▼▼▼
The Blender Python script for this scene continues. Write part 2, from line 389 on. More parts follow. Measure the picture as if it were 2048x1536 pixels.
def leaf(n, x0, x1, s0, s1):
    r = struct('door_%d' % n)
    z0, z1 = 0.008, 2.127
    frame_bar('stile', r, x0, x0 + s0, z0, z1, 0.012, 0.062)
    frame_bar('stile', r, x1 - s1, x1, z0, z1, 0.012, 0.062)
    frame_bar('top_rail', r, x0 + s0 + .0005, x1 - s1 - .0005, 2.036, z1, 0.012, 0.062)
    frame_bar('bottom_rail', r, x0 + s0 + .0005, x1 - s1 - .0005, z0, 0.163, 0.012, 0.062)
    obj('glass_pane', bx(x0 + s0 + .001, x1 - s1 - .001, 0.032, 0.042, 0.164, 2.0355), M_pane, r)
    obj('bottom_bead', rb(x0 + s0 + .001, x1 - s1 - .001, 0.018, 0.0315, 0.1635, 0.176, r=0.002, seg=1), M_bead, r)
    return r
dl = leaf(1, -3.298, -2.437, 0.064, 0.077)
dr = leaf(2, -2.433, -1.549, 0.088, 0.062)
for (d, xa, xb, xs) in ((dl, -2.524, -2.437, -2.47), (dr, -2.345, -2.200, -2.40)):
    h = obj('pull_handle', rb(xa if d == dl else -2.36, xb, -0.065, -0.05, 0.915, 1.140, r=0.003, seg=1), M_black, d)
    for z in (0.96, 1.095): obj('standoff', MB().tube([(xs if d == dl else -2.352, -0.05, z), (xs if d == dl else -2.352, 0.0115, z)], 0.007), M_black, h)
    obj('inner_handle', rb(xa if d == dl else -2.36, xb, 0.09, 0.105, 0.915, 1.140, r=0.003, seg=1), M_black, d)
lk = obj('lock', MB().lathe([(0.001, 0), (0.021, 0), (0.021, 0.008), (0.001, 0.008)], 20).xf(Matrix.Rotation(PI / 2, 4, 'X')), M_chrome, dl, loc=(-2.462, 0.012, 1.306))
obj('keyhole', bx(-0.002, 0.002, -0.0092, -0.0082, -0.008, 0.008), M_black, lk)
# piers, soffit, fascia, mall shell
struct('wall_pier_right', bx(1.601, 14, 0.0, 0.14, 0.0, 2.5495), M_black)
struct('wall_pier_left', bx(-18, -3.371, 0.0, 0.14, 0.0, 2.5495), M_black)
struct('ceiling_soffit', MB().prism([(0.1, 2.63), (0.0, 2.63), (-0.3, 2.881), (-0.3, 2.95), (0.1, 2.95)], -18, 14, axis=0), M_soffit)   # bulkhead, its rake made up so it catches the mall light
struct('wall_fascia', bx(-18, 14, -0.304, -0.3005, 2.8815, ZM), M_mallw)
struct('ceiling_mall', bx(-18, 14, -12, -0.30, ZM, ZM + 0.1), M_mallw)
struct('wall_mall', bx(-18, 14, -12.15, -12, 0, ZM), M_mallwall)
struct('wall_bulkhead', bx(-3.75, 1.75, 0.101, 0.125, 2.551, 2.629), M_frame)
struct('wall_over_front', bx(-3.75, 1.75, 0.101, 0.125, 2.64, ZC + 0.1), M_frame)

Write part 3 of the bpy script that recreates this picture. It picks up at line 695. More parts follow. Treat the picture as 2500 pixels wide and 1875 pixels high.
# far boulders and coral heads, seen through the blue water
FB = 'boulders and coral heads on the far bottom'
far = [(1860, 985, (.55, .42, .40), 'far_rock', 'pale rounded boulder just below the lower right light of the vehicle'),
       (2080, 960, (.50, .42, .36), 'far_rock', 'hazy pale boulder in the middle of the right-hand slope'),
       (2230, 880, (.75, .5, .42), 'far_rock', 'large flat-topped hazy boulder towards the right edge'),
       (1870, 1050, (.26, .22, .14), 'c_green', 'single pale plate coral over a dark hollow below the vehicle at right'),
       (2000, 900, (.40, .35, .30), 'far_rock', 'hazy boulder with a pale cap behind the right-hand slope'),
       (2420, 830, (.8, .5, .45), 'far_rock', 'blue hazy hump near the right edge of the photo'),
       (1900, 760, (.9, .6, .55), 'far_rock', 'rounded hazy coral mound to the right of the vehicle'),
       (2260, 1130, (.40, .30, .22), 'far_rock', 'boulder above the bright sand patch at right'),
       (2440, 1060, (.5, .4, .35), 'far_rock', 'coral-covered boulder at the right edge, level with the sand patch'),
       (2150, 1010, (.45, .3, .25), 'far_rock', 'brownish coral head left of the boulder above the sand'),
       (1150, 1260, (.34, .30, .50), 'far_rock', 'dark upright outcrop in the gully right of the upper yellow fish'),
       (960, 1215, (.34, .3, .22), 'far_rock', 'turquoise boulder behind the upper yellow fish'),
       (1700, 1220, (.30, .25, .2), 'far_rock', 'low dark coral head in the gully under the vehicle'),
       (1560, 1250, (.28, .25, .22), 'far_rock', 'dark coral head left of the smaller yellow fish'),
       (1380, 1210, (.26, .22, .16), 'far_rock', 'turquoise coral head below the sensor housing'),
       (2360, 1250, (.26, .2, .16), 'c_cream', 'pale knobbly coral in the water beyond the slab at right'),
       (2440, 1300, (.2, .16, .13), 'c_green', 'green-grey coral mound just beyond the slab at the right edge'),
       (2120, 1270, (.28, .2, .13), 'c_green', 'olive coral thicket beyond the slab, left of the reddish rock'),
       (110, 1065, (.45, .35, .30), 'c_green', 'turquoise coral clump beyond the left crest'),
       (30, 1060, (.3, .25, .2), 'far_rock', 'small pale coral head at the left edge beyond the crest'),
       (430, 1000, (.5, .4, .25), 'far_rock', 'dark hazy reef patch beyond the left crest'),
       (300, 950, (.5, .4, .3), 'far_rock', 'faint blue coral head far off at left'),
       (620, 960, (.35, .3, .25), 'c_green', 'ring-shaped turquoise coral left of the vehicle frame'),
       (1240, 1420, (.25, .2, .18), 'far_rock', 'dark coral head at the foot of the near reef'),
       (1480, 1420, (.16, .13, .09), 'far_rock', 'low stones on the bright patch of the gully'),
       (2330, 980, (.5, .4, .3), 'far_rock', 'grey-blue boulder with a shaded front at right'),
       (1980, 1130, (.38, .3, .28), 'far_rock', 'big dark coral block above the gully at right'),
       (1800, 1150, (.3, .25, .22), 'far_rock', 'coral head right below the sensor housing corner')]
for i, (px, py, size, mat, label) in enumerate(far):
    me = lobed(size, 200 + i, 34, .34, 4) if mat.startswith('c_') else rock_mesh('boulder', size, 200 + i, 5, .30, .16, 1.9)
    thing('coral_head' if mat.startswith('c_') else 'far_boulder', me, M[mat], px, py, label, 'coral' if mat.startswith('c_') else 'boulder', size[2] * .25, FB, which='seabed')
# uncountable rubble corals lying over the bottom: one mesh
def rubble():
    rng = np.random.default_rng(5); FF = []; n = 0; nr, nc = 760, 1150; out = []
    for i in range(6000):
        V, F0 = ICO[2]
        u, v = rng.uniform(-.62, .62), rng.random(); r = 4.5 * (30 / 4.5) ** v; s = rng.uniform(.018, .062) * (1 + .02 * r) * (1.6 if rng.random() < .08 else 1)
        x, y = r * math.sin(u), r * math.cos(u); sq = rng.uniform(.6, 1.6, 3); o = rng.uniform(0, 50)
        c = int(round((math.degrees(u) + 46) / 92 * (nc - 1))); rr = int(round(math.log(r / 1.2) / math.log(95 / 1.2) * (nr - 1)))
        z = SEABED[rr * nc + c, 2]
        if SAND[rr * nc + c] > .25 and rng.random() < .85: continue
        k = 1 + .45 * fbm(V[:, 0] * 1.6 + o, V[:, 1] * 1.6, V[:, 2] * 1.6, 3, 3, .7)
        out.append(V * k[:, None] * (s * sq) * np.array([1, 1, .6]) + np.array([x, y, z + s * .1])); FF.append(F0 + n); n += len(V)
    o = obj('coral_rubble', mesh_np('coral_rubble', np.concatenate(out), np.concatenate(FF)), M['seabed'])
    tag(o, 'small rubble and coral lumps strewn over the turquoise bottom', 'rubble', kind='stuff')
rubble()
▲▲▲
## What the task requires:
Exactly as written, quote the lines from the one that has "for i, (px, py, size, mat, label)" down to the one that has "me = lobed(size, 200", and include both.

## Task result:
for i, (px, py, size, mat, label) in enumerate(far):
    me = lobed(size, 200 + i, 34, .34, 4) if mat.startswith('c_') else rock_mesh('boulder', size, 200 + i, 5, .30, .16, 1.9)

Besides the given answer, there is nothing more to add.